卒業する時にはここと決まってましたね。情報をくれたのは父親で、父自身がアマチュア演劇を演っていたのでウチは反対みたいの無かったんですよ。日芸を紹介したのも父ですし…。初めてなりたいと思ったのは小学校三年の時だったと思います。学芸会の「アリパパと四十人の盗賊」のオーディションに六人位の中で誰よりも大きい声を出して主役を取りました。父は青年劇場の友の会会員で僕が出ていようがいまいが観に来ます。
*理想の俳優さんとか、あの人の様になりたいという役者は?
イヤー僕ね、それが無いんですよ。「この人というのが無いんです。只、「この人みたいになりたい。」と言われるような俳優になりたい。でも遠い話ですよ。
*演劇をやってよかった事、大切にしているものがありますか。
入団と同時に旅公演が付いていて、その価値が解ってなかったんですが、韓国や日本の各地にまわっていって、お客さんとこういう風に遇う事が素晴しい事なんだと再確認してます。
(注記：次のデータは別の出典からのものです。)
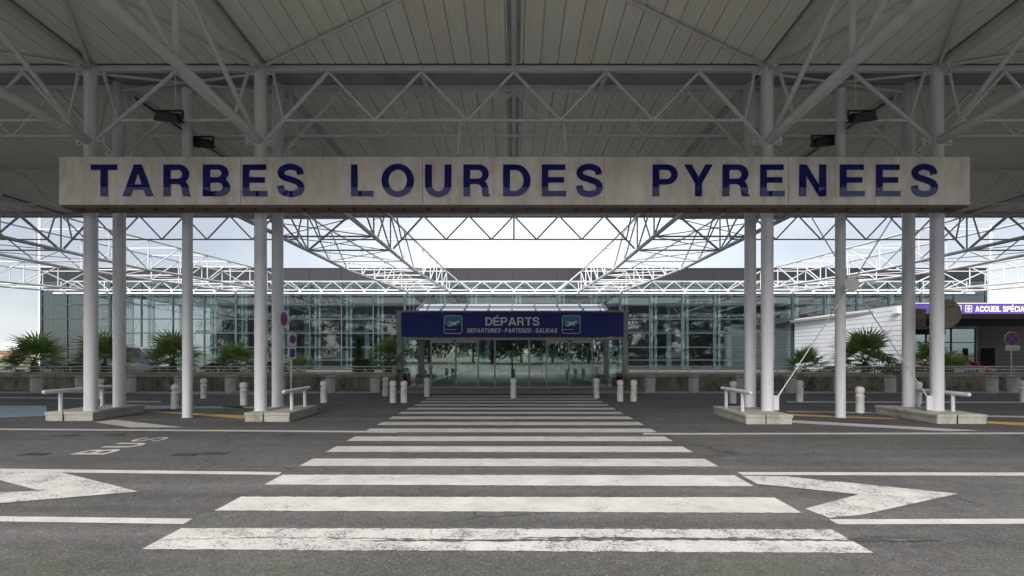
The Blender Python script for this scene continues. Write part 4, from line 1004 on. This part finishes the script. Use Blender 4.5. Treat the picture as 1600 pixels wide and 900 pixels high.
# ------------------------------------------------------------------ side building on the right
sb = thing('reception_building', 'low white clad side building with a purple ACCUEIL fascia at the right', 'building', (28, 42, 0))
XW, YA, YB = 27.5, 35.0, YG-.3
A = at(1242, 498, YB); B_ = at(1413, 475, YA)
def wall_boards(p0, p1, z0, z1, h, m, parent, gap=.03):
    d_ = Vector((p1[0]-p0[0], p1[1]-p0[1], 0)); L = d_.length; ang = math.atan2(d_.y, d_.x); n = round((z1-z0)/h); hh = (z1-z0)/n
    for i in range(n):
        for (q0, q1) in ((0, .49), (.505, .99)):
            o = box('wall_board', (0, 0, 0), (1, 1, 1), m, parent)
            o.scale = (L, .06, hh*(q1-q0)-(gap if q1 > .9 else .012)); o.rotation_euler = (0, 0, ang)
            o.location = Vector(((p0[0]+p1[0])/2, (p0[1]+p1[1])/2, z0+i*hh+hh*(q0+q1)/2))-base_of(parent)
    o = box('wall_backing', (0, 0, 0), (1, 1, 1), 'clad_joint', parent); nrm = Vector((-d_.y, d_.x, 0)).normalized()*(-.05 if d_.x*0+1 else .05)
    o.scale = (L-.02, .05, z1-z0-.02); o.rotation_euler = (0, 0, ang); o.location = Vector(((p0[0]+p1[0])/2, (p0[1]+p1[1])/2, (z0+z1)/2))+Vector((.05, .03, 0))-base_of(parent)
wall_boards((A.x, YB), (B_.x, YA), 0.0, 5.02, .70, 'clad_white', sb)
box('wall_end', (B_.x-.03, YA-.05, 0), (B_.x+.35, YA+.05, 5.03), 'clad_white', sb)
box('vent_box', (B_.x-.25, YA+.3, 4.45), (B_.x-.04, YA+.7, 4.8), 'clad_white', sb)
zf0, zf1 = at(0, 490.5, YA-.5).z, at(0, 475, YA-.5).z
XE = 46.0
bevel_block('fascia', [(B_.x+.1, YA-.5), (XE, YA-.5), (XE, YA-.3), (B_.x+.1, YA-.3)], zf0, zf1, .02, 'purple', sb).location = -sb.location
box('fascia_cap', (B_.x, YA-.55, zf1), (XE, YA+.2, zf1+.08), 'frame_grey', sb)
box('canopy_roof', (B_.x+.1, YA-.2, zf0+.3), (XE, YG-.4, zf0+.5), 'clad_grey', sb)
v = [(B_.x+.4, YA-.28, zf0-.02), (XE, YA-.28, zf0-.02), (XE, YA+1.4, zf0-.22), (B_.x+.4, YA+1.4, zf0-.22)]
obj('soffit_board', mesh_from('soffit_board', [Vector(q)-sb.location for q in v+[(a, b, c+.05) for a, b, c in v]], [(3, 2, 1, 0), (4, 5, 6, 7), (0, 1, 5, 4), (1, 2, 6, 5), (2, 3, 7, 6), (3, 0, 4, 7)]), 'clad_grey', sb, sb.location)
box('soffit_beam', (B_.x+.4, YA+1.5, zf0-.75), (XE, YA+1.8, zf0+.28), 'parapet', sb)
for k, (a, b) in enumerate(((1413, 1447), (1447, 1486), (1486, 1524))):
    xa_, xb_ = at(a, 0, 45).x, at(b, 0, 45).x
    for j in range(3): box('pane', (xa_+.05, 45, .1+j*1.25), (xb_-.05, 45.03, 1.3+j*1.25), 'teal_glass', sb)
    box('mullion', (xb_-.06, 44.95, 0), (xb_+.06, 45.08, 3.9), 'mullion', sb)
for j in range(4): box('transom', (at(1413, 0, 45).x, 44.97, .02+j*1.25), (at(1524, 0, 45).x, 45.06, .09+j*1.25), 'mullion', sb)
box('inner_wall', (30, 48, 0), (46, 48.3, 4.2), 'interior_grey', sb)
wall_boards((at(1524, 0, 45).x+.1, 44.9), (48, 41.5), 0.0, 4.0, .66, 'clad_grey', sb)
dpt = at(1542, 560, 44.0)
o = box('door', (dpt.x-.45, 43.85, 0), (dpt.x+.45, 43.95, 2.05), 'parapet', sb); o.rotation_euler.z = math.atan2(-3.4, 48-at(1524, 0, 45).x-.1)
ys_ = YA-.515
def sp_(px, py): q = at(px, py, YA-.5); q.y = ys_; return q
p0, p1 = sp_(1523.5, 487.2), sp_(1606, 478.4)
type_line('ACCUEIL SPÉCIAL', 'print_white', sb, p0, EX, EZ, p1.x-p0.x, p1.z-p0.z, track=.10, space=.30, ext=.006)
for cxp in (1513, 1496.5):
    c = sp_(cxp, 482.3); hw = 5.4/F*(YA-.5)
    ring('icon_border', rrect(c.x, c.z, hw, hw, .07), rrect(c.x, c.z, hw-.035, hw-.035, .05), ys_-.004, .006, 'print_white', sb)
    if cxp == 1513:
        k, w = hw*.62, hw*.22
        plate('icon_cross', [(c.x-w, c.z-k), (c.x+w, c.z-k), (c.x+w, c.z-w), (c.x+k, c.z-w), (c.x+k, c.z+w), (c.x+w, c.z+w), (c.x+w, c.z+k), (c.x-w, c.z+k), (c.x-w, c.z+w), (c.x-k, c.z+w), (c.x-k, c.z-w), (c.x-w, c.z-w)], ys_-.005, .005, 'print_white', sb)
    else:
        plate('icon_wheelchair', circle(c.x-.02, c.z-.06, hw*.45, 16), ys_-.005, .005, 'print_white', sb); plate('icon_head', circle(c.x-.03, c.z+.14, .04, 10), ys_-.006, .005, 'print_white', sb)

# ------------------------------------------------------------------ vehicles behind the planters
def car(x, y, rz, paintm, label, name='parked_car', van=False):
    t = local_thing(name, label, 'van' if van else 'car', (x, y, 0), rz)
    # stations along the length: (x, half width, z bottom, z shoulder), cabin roof profile
    if van: body = [(-2.3, .78, .35, .95), (-2.2, .92, .25, 1.05), (-1.2, .96, .22, 1.12), (.6, .96, .22, 1.10), (1.6, .95, .22, 1.02), (2.2, .88, .25, .85), (2.38, .70, .35, .70)]
    else: body = [(-2.1, .70, .38, .80), (-2.0, .84, .28, .92), (-1.1, .90, .22, .96), (.5, .90, .22, .94), (1.4, .88, .22, .86), (1.95, .80, .26, .72), (2.12, .62, .36, .60)]
    v = []; f = []; n = 8
    for (X, w, zb, zs) in body:
        m_ = (zb+zs)/2
        v += [(X, -w*.85, zb), (X, -w, m_-.05), (X, -w*.97, zs-.06), (X, -w*.86, zs), (X, w*.86, zs), (X, w*.97, zs-.06), (X, w, m_-.05), (X, w*.85, zb)]
    for i in range(len(body)-1):
        for j in range(n): f.append((i*n+j, i*n+(j+1) % n, (i+1)*n+(j+1) % n, (i+1)*n+j))
    f.append(tuple(range(n))[::-1]); f.append(tuple((len(body)-1)*n+j for j in range(n)))
    me = mesh_from('body', v, f, True); me.materials.append(MATS[paintm]); ob = obj('body', me, None, t); 
    md = ob.modifiers.new('s', 'SUBSURF'); md.levels = 2; md.render_levels = 2
    cab = [(-2.0, .80, 1.0), (-1.85, .76, 1.75), (-.2, .78, 1.98), (.75, .74, 1.90), (1.55, .80, 1.0)] if van else [(-1.75, .74, .92), (-1.0, .62, 1.33), (-.2, .63, 1.42), (.25, .61, 1.38), (1.05, .74, .90)]
    v = []; f = []
    for (X, w, z) in cab: v += [(X, -w, z), (X, w, z)]
    for (X, w, z) in cab: v += [(X, -w-.1, cab[0][2]-.06), (X, w+.1, cab[0][2]-.06)]
    k = len(cab); r_ = []
    gm = []
    for i in range(k-1):
        f.append((2*i, 2*i+2, 2*i+3, 2*i+1)); gm.append(1 if i == k-2 or (i == 0 and not van) else 0)
        f.append((2*i, 2*k+2*i, 2*k+2*i+2, 2*i+2)); gm.append(0 if van and i < k-3 else 1); f.append((2*i+1, 2*i+3, 2*k+2*i+3, 2*k+2*i+1)); gm.append(0 if van and i < k-3 else 1)
    me = mesh_from('cabin', v, f); me.materials.append(MATS[paintm]); me.materials.append(MATS['car_glass'])
    for p_, g2 in zip(me.polygons, gm): p_.material_index = g2
    cb_ = obj('cabin', me, None, t)
    for i in range(k-1):
        for s in (0, 1): tube('pillar', v[2*i+s], v[2*i+2+s], .035, paintm, cb_, 8)
    for X in (-1.3, 1.32):
        for s in (-1, 1):
            wh = tube('wheel', (X, s*.92, .31), (X, s*.72, .31), .31, 'tyre', t, 20); tube('rim', (X, s*.93, .31), (X, s*.90, .31), .19, 'rim', t, 16)
    xf = body[-2][0]-.02; zf = body[-2][3]-.10
    for s in (-1, 1):
        box('headlight', (xf-.02, s*.62-.16, zf-.06), (xf+.14, s*.62+.16, zf+.06), 'plate_white', ob); box('tail_light', (body[1][0]-.10, s*.66-.12, .70), (body[1][0]+.02, s*.66+.12, .86), 'lamp_red', ob)
        box('door_mirror', (.75, s*.98-.09, .95), (.90, s*.98+.09, 1.08), paintm, ob)
    return t
c = at(1484, 0, 31.0); car(c.x, 31.0, R(-4), 'car_red', 'red low car parked behind the railing before the reception building')
p0, p1 = at(1490, 583, YW+.16), at(1537, 575.3, YW+.16)
bd = thing('railing_board', 'small white board with dark marks fixed to the right railing below the red car', 'board', ((p0.x+p1.x)/2, YW+.16, p0.z))
bevel_block('board', [(p0.x, YW+.14), (p1.x, YW+.14), (p1.x, YW+.16), (p0.x, YW+.16)], p0.z, p1.z, .004, 'plate_white', bd).location = -bd.location
for k in range(4):
    x = p0.x+.45+k*.17; box('board_print', (x, YW+.134, p0.z+.05), (x+.11, YW+.139, p0.z+.10+.02*(k % 2)), 'black_metal', bd)
c = at(214, 0, 30.0); car(c.x, 30.0, R(0), 'car_white', 'white van parked behind the palms at the left', 'parked_van', True)

# ------------------------------------------------------------------ far left: airliner and a low tan building
pl = local_thing('airliner', 'white airliner parked far off at the left picture edge', 'airplane', (-212, 200, 0), R(8))
v = []; f = []; n = 16
ST = [(-14, .4, 3.9), (-11, 1.1, 3.4), (-6, 1.85, 2.8), (0, 1.98, 2.6), (14, 1.98, 2.6), (18, 1.7, 2.5), (20, 1.1, 2.35), (21, .25, 2.25)]
for (X, r_, z) in ST:
    for i in range(n): v.append((X, r_*math.cos(6.28319*i/n), z+1.1+r_*math.sin(6.28319*i/n)))
for j in range(len(ST)-1):
    for i in range(n): f.append((j*n+i, j*n+(i+1) % n, (j+1)*n+(i+1) % n, (j+1)*n+i))
me = mesh_from('fuselage', v, f, True); obj('fuselage', me, 'plane_white', pl)
plate('tail_fin', [(-14, 4.6), (-9, 5.2), (-12.5, 10.5), (-15, 10.5)], 0, .25, 'plane_blue', pl)
box('wing', (-2, -15, 2.7), (3, 15, 2.95), 'plane_white', pl)
for s in (-1, 1): tube('engine', (1, s*5, 2.0), (4.5, s*5, 2.0), .9, 'plane_white', pl, 16); tube('landing_gear', (0, s*3, 0), (0, s*3, 2.7), .15, 'black_metal', pl, 8); tube('wheel', (-.2, s*3-.3, .5), (-.2, s*3+.3, .5), .5, 'tyre', pl, 12)
tube('landing_gear', (16.5, 0, 0), (16.5, 0, 2), .12, 'black_metal', pl, 8)
for k in range(22): box('window', (-6+k*.95, -1.985, 4.0), (-5.6+k*.95, -1.93, 4.45), 'car_glass', pl)
hb = local_thing('hangar', 'low tan building under the airliner at the far left', 'building', at(10, 575, 120)*1, 0); hb.location = (-122, 120, 0)
box('wall', (-14, 0, 0), (12, 8, 1.5), 'brick_tan', hb); box('roof', (-14.3, -.3, 1.5), (12.3, 8.3, 1.7), 'brick_tan', hb)

# ------------------------------------------------------------------ trees across the street, mirrored in the glass
def tree(x, y, h, seed):
    rq = random.Random(seed); t = thing('street_tree', 'broad tree across the street, seen mirrored in the glass', 'tree', (x, y, 0), 'trees across the street mirrored in the facade')
    tr_ = lathe('trunk', [(.26, 0), (.20, .6), (.16, h*.35), (.12, h*.55), (.05, h*.8), (0, h*.82)], 'bark', t, (x, y, 0), 10)
    for k in range(5):
        a = k*1.3+rq.random(); tube('limb', (x, y, h*(.32+.06*k)), (x+math.cos(a)*h*.27, y+math.sin(a)*h*.27, h*(.58+.06*k)), .06, 'bark', t, 8)
    v = []; f = []
    cl = [Vector((rq.gauss(0, h*.21), rq.gauss(0, h*.21), h*rq.uniform(.10, .95))) for _ in range(48)]
    for c in cl:
        for _ in range(85):
            p = c+Vector((rq.gauss(0, h*.06), rq.gauss(0, h*.06), rq.gauss(0, h*.05))); nrm = Vector((rq.gauss(0, 1), rq.gauss(0, 1), rq.gauss(.3, 1))).normalized(); tv = nrm.orthogonal().normalized(); bv = nrm.cross(tv); q = rq.uniform(.16, .32)
            b = len(v); v += [p-tv*q, p+bv*q*.6, p+tv*q, p-bv*q*.6]; f.append((b, b+1, b+2, b+3))
    obj('crown', mesh_from('crown', v, f), 'leaf_dark', t, (x, y, 0))
rq_ = random.Random(5)
for k in range(30): tree(-80+k*5.5+rq_.uniform(-1.5, 1.5), -30-rq_.uniform(0, 12), rq_.uniform(8.5, 12), 40+k)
「銃口」という作品が心と心をつなぐ先生の仕事の大切さを扱っているんですが、演劇も人間の心と心をむすぶ仕事で、それが素晴らしい事なんだ、これを大切にしていきたいなぁと感じます。この役をやってるから
だと田心います。
演劇への大きな夢を誠実に築き上げていらっしゃる素敵な三十代の若者でした。五十才までバック転が、できるよう今も稽古を続け、即成の価値でない常に変容していく主体性を維持しようとする「新しい人」でもありました。